The task
Output exactly the lines from the first one down to the line containing "COL = SC.collection", inclusive.

════════

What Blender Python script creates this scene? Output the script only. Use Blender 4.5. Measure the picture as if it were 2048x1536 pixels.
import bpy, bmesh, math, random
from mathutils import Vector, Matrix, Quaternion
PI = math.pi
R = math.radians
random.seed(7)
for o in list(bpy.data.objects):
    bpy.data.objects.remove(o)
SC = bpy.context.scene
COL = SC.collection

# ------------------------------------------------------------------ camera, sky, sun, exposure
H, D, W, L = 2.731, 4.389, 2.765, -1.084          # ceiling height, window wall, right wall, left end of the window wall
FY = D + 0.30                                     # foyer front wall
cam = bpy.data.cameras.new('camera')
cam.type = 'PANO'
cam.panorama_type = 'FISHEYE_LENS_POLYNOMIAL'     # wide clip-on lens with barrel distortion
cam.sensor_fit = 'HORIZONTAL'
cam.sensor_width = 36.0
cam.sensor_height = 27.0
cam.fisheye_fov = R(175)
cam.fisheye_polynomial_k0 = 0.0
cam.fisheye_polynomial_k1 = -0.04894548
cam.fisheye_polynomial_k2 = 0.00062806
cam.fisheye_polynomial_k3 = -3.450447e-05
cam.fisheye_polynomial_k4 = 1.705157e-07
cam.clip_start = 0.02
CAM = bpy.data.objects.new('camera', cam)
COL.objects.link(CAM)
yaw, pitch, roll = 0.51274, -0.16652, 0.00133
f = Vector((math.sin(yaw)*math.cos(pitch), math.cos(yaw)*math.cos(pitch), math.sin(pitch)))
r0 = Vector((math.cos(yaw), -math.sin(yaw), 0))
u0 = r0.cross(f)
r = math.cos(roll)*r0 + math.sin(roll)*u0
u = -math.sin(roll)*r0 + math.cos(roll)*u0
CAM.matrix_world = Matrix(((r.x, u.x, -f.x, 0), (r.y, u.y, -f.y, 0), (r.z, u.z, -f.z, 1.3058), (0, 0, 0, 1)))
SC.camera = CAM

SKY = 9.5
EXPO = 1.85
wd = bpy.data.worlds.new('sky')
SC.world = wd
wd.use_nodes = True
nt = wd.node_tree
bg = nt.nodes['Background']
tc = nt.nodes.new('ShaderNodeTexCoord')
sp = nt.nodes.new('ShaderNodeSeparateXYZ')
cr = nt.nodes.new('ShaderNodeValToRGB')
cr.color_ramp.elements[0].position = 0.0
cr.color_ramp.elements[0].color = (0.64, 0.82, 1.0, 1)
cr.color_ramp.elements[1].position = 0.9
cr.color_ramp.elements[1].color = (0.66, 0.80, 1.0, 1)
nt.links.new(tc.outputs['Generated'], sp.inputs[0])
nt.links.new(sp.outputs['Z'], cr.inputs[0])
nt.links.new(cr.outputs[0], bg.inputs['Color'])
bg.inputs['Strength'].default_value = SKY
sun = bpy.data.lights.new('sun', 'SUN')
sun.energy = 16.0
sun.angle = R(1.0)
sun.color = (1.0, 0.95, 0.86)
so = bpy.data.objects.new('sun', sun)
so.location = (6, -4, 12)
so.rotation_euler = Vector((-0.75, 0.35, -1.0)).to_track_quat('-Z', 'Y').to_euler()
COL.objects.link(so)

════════

Result for this exercise
What Blender Python script creates this scene? Output the script only. Use Blender 4.5. Measure the picture as if it were 2048x1536 pixels.
import bpy, bmesh, math, random
from mathutils import Vector, Matrix, Quaternion
PI = math.pi
R = math.radians
random.seed(7)
for o in list(bpy.data.objects):
    bpy.data.objects.remove(o)
SC = bpy.context.scene
COL = SC.collection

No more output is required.